• **Your instructions**
Retype the listing that follows, word for word.

• **Stored data**
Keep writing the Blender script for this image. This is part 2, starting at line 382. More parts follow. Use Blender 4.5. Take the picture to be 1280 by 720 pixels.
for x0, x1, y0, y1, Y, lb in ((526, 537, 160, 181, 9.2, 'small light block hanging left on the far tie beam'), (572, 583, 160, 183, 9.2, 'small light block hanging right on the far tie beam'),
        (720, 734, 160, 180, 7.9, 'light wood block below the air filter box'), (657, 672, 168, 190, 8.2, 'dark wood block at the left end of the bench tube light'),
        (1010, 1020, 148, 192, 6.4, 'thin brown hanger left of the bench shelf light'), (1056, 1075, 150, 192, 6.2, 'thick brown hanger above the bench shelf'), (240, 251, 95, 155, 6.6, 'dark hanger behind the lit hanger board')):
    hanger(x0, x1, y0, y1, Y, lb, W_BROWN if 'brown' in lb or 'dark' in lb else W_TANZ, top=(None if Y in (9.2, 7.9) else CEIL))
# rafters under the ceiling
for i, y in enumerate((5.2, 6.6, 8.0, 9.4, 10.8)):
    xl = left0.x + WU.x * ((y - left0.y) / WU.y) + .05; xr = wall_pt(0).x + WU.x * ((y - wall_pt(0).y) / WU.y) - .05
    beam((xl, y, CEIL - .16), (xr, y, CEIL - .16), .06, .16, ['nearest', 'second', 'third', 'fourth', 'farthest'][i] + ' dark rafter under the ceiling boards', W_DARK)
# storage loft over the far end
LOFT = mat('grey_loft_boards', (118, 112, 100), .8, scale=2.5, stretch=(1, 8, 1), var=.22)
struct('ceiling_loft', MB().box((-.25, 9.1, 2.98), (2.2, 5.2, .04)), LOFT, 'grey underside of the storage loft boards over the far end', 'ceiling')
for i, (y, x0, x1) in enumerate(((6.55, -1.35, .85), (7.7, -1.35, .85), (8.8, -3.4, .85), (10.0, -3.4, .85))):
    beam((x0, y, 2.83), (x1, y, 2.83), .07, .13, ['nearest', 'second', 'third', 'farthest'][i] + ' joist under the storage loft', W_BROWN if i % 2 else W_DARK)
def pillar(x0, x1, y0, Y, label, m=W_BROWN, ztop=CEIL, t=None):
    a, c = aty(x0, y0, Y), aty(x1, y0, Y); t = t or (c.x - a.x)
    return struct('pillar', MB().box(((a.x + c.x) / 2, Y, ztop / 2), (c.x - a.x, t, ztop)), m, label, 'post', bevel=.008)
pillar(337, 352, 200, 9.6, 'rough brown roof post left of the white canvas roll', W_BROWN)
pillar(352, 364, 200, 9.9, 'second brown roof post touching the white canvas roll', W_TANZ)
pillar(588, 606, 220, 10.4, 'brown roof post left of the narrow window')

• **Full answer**
Keep writing the Blender script for this image. This is part 2, starting at line 382. More parts follow. Use Blender 4.5. Take the picture to be 1280 by 720 pixels.
for x0, x1, y0, y1, Y, lb in ((526, 537, 160, 181, 9.2, 'small light block hanging left on the far tie beam'), (572, 583, 160, 183, 9.2, 'small light block hanging right on the far tie beam'),
        (720, 734, 160, 180, 7.9, 'light wood block below the air filter box'), (657, 672, 168, 190, 8.2, 'dark wood block at the left end of the bench tube light'),
        (1010, 1020, 148, 192, 6.4, 'thin brown hanger left of the bench shelf light'), (1056, 1075, 150, 192, 6.2, 'thick brown hanger above the bench shelf'), (240, 251, 95, 155, 6.6, 'dark hanger behind the lit hanger board')):
    hanger(x0, x1, y0, y1, Y, lb, W_BROWN if 'brown' in lb or 'dark' in lb else W_TANZ, top=(None if Y in (9.2, 7.9) else CEIL))
# rafters under the ceiling
for i, y in enumerate((5.2, 6.6, 8.0, 9.4, 10.8)):
    xl = left0.x + WU.x * ((y - left0.y) / WU.y) + .05; xr = wall_pt(0).x + WU.x * ((y - wall_pt(0).y) / WU.y) - .05
    beam((xl, y, CEIL - .16), (xr, y, CEIL - .16), .06, .16, ['nearest', 'second', 'third', 'fourth', 'farthest'][i] + ' dark rafter under the ceiling boards', W_DARK)
# storage loft over the far end
LOFT = mat('grey_loft_boards', (118, 112, 100), .8, scale=2.5, stretch=(1, 8, 1), var=.22)
struct('ceiling_loft', MB().box((-.25, 9.1, 2.98), (2.2, 5.2, .04)), LOFT, 'grey underside of the storage loft boards over the far end', 'ceiling')
for i, (y, x0, x1) in enumerate(((6.55, -1.35, .85), (7.7, -1.35, .85), (8.8, -3.4, .85), (10.0, -3.4, .85))):
    beam((x0, y, 2.83), (x1, y, 2.83), .07, .13, ['nearest', 'second', 'third', 'farthest'][i] + ' joist under the storage loft', W_BROWN if i % 2 else W_DARK)
def pillar(x0, x1, y0, Y, label, m=W_BROWN, ztop=CEIL, t=None):
    a, c = aty(x0, y0, Y), aty(x1, y0, Y); t = t or (c.x - a.x)
    return struct('pillar', MB().box(((a.x + c.x) / 2, Y, ztop / 2), (c.x - a.x, t, ztop)), m, label, 'post', bevel=.008)
pillar(337, 352, 200, 9.6, 'rough brown roof post left of the white canvas roll', W_BROWN)
pillar(352, 364, 200, 9.9, 'second brown roof post touching the white canvas roll', W_TANZ)
pillar(588, 606, 220, 10.4, 'brown roof post left of the narrow window')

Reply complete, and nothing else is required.